Local Elections or National Opinion Poll?

Across parts of the country voters will be heading to the polls tomorrow to elect their local councillors.

However, most of you won’t be. The turnout for local elections is historically poor and there is little indication it will be different tomorrow. Listen to people moan about their neighbourhood on social media and you will know there is plenty of interest in ‘local issues’ and especially almost anything to do with planning! So why is there such a disconnect?

For a start we have always needed greater political education at school level. From working internationally I was always struck how school pupils understood their political system better than UK pupils. Our disengagement starts young. I am convinced that if we knew more about the ‘system’ and how our democracy works we would be more engaged. At the moment there has never been a greater need for better engagement not less. The government are getting away with attacks on the proper functioning democratic process.

Our system of local government doesn’t really help. It is sometimes difficult to navigate which level and tier of government is responsible for which service. Even after 30 years of public service I still wouldn’t get 100% in a “Who provides which service” in a pub quiz! So people are not entirely sure ‘why’ they should vote.

The political parties don’t help.

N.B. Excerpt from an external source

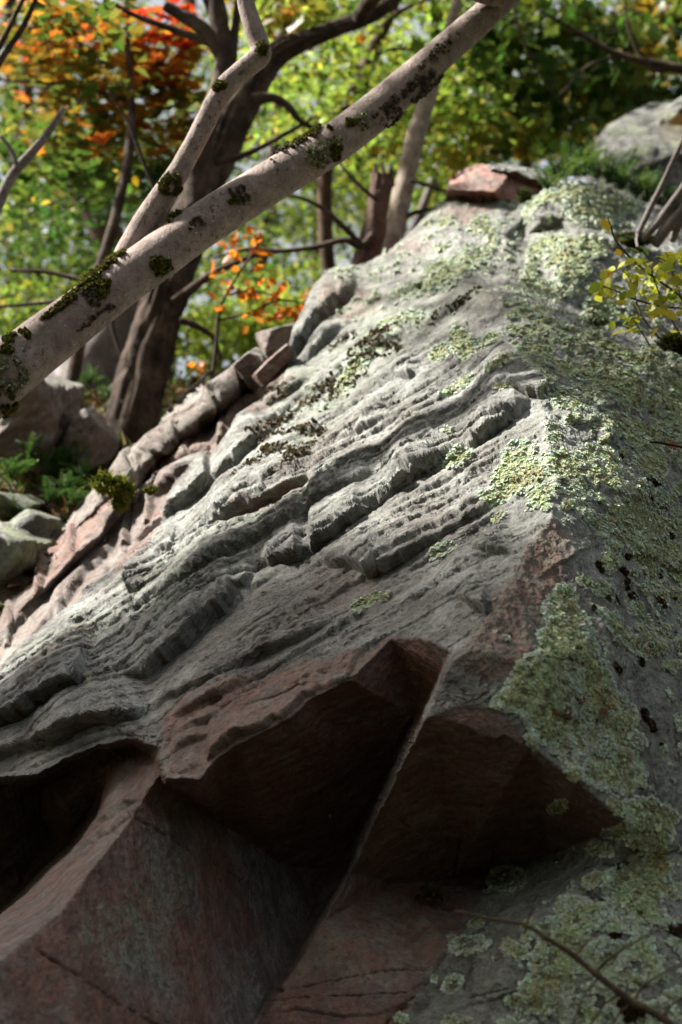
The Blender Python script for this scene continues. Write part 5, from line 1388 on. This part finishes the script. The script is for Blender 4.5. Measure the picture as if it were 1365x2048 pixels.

Look at most of the campaigning in the lead up to these elections and it is led by national campaign messages. I know I have been guilty of this in the past too. Vote for you local Labour councillor and save the NHS? There is a complex and long winded version that *could* show the two are linked but let’s be honest, in most cases there will be very little or no influence on the NHS through your local council. The same with a campaign about a Windfall Tax. Yes a good idea and a good campaign idea as voters are most concerned about the Cost of Living Crisis but your local councillor is not going to be in a position to deliver that!

At this election there will be the added complication of voters requiring acceptable forms of photo ID.

We need to call these voter ID laws – voter suppression. They are a ‘solution’ seeking a problem. We don’t have a voter ID problem. yet these new laws could deny millions their right to vote. Many will be turned away from polling stations without the right ID. In discussion with a politically astute young person only this week i was shocked to know they were unaware of the new requirements. These are laws designed to reduce the turnout amongst traditionally on-Tory voters. We should all be outraged by this.

As you will have seen from previous blogs here and on my SajeImpact page I take a lot of interest in devolution and the role of local democracy. I do believe we need greater devolution and far greater powers to enable locally elected councillors deliver for their communities. Way too many decisions are still made in Whitehall. Even programmes seemingly delivered locally like the Town Deal in Loughborough are at the whim and behest of Ministers and their officials deciding what we can bid for and against what criteria.

I believe in the long run having properly functioning local government that can make locally based decisions about policy and taxation would enliven local interest in who ran the council. It would also in the long run increase the quality of people putting themselves forward as candidates. It would eventually drive up turnout at elections and hopefully lead to greater accountability of local councillors. At the moment putting your name forward as a local councillor means you have time, resources, patience. For many (including me) the time commitment v the outcomes you could achieve just don’t add up. As a Labour councillor much of the last decade will have been spent implementing Tory austerity cuts to local communities. That will have been tough.

Despite the lack of powers in comparison to other countries, which Party runs your local council WILL make a difference. Even within the limited powers and budget constraints it is possible to have a very different approach to what and how to improve the lives of residents.

So I would urge everyone to vote. And not just because it will send a ‘signal’ to the Tory government but because I believe in local community politics and accountability. I live in what is and probably will still be a Tory Ward, so it is depressing my vote doesn’t equally count. But electoral reform is for another day! Our Labour candidates have already proven their worth, and deserve our support. And I can say, because I have a postal vote, that I have already voted for them!